No Verdict in Aryan Brotherhood Trial

WJLA TV/September 16, 2006

Santa Ana, California -- For six months, two notorious Aryan Brotherhood kingpins sat before a jury that held the power to sentence them to death. The jury had convicted Barry "The Baron" Mills and Tyler "The Hulk" Bingham of murder, racketeering and conspiracy in July. But when it came time to impose a sentence they could not reach a verdict. Jurors said Friday they were deadlocked and Mills and Bingham will now serve life in prison. Federal prosecutors insisted the mistrial in the penalty phase was not a defeat for the government and said they were happy with a sentence of life without the possibility of parole for both defendants.

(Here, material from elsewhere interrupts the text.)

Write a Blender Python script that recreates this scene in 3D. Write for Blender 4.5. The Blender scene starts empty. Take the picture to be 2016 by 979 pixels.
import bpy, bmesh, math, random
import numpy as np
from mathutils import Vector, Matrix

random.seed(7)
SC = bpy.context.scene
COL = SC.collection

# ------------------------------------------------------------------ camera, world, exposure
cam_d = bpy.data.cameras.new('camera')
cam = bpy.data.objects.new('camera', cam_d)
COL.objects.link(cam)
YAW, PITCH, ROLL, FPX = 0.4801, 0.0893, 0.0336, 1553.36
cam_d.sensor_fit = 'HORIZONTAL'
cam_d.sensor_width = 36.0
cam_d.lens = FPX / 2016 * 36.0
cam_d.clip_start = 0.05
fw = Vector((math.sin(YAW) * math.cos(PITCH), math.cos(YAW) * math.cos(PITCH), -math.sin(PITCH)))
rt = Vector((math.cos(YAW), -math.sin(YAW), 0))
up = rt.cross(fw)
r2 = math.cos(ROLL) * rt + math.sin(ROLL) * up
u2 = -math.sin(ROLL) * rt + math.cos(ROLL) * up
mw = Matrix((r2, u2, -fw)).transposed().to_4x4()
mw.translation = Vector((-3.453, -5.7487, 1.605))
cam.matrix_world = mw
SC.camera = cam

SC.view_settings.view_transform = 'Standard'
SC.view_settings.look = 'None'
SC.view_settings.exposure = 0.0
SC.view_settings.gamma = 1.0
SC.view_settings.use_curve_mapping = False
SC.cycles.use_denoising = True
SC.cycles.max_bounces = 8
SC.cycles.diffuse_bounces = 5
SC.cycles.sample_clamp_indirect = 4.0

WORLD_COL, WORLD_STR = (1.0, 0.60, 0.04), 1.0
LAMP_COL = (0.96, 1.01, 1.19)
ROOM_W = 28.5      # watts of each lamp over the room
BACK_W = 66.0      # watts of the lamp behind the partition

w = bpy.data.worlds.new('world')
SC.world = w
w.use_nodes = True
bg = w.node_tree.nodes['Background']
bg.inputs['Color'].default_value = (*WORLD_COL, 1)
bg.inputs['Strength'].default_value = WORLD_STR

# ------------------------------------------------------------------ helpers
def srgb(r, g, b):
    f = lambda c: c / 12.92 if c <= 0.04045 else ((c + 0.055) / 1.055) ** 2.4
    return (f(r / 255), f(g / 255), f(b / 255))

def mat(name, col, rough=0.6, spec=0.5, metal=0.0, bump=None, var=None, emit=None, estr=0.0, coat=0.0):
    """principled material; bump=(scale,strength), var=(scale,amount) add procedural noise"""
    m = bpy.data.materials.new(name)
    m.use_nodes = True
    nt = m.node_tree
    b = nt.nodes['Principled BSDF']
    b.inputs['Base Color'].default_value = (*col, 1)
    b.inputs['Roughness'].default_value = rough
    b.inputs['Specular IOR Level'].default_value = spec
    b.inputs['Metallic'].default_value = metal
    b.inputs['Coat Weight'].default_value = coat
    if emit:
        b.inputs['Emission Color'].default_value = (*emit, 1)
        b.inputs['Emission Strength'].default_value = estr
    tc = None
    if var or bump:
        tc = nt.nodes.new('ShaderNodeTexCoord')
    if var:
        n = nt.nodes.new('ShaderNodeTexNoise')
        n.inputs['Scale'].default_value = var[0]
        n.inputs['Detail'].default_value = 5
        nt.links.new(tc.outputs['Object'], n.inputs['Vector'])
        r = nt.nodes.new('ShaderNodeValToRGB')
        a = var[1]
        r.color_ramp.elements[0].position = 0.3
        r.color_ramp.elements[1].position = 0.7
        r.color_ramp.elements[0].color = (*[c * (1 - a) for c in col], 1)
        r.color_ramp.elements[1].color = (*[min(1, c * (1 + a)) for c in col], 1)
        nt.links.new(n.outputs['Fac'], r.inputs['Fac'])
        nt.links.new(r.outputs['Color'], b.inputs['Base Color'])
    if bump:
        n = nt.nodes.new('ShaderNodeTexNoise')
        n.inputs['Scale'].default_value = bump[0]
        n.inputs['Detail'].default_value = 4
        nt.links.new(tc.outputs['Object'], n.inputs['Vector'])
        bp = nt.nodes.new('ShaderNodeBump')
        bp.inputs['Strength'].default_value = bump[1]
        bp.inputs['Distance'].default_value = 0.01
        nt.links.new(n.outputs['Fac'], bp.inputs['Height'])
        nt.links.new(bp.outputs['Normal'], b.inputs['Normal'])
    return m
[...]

"Until 1994, there was no federal death penalty for these people and they killed ... knowing that nothing could ever happen to them," said Assistant U.S. Attorney Stephen Wolfe. "But when next faced with the decision of whether they should kill, they'll know that they'll have to face the death penalty again. And I hope they will be thinking about it."

The jury convicted Mills and Bingham in July of multiple charges of murder, racketeering and conspiracy in a case involving 17 murders and attempted murders dating back nearly 30 years.

Jurors were then asked, in a separate proceeding, to determine whether Mills, 58, and Bingham, 59, should be sentenced to death or life in prison without the possibility of parole.

On Thursday, jurors told U.S. District Judge David O. Carter they were deadlocked following 3 1/2 days of deliberations and he ordered them back to the jury room to try to resolve their differences.

After another day, they announced it would not be possible to reach a unanimous decision.

"We are honestly and conscientiously unable to agree after a full consideration of the evidence," the foreman said in a note sent to the judge.

The case against Mills and Bingham was part of a larger indictment that federal prosecutors hope will eventually dismantle the Aryan Brotherhood, the violent white supremacist organization accused of running powerful gambling operations and drug rings from inside some of the nation's most notorious prisons.

Among other things, the jury convicted Mills and Bingham of inciting a race riot at a prison in Lewisburg, Pa., in 1997 by conspiring to send a secret message to Aryan Brotherhood members saying, "War with DC Blacks, TD," a reference to the rival DC Blacks prison gang.

Frank Joyner and Abdul Salaam, alleged members of the DC Blacks, were killed during the uprising.

Defense attorneys argued that one of the reasons jurors should spare the defendants' lives was because the inmate who actually killed the two black prisoners struck a deal with prosecutors. Under the deal, he was sentenced to nine years in prison and testified in the trial against Mills and Bingham.

Charges against the pair were brought under the Racketeer Influenced and Corrupt Organizations law, and they were convicted of offenses known as Violent Crime in Aid of Racketeering - laws originally passed to target the Mafia. The so-called VICAR verdicts made Mills and Bingham eligible for the death penalty.

Experts say the full indictment, which lists 32 murders and attempted murders, makes up one of the largest federal capital punishment cases in U.S. history.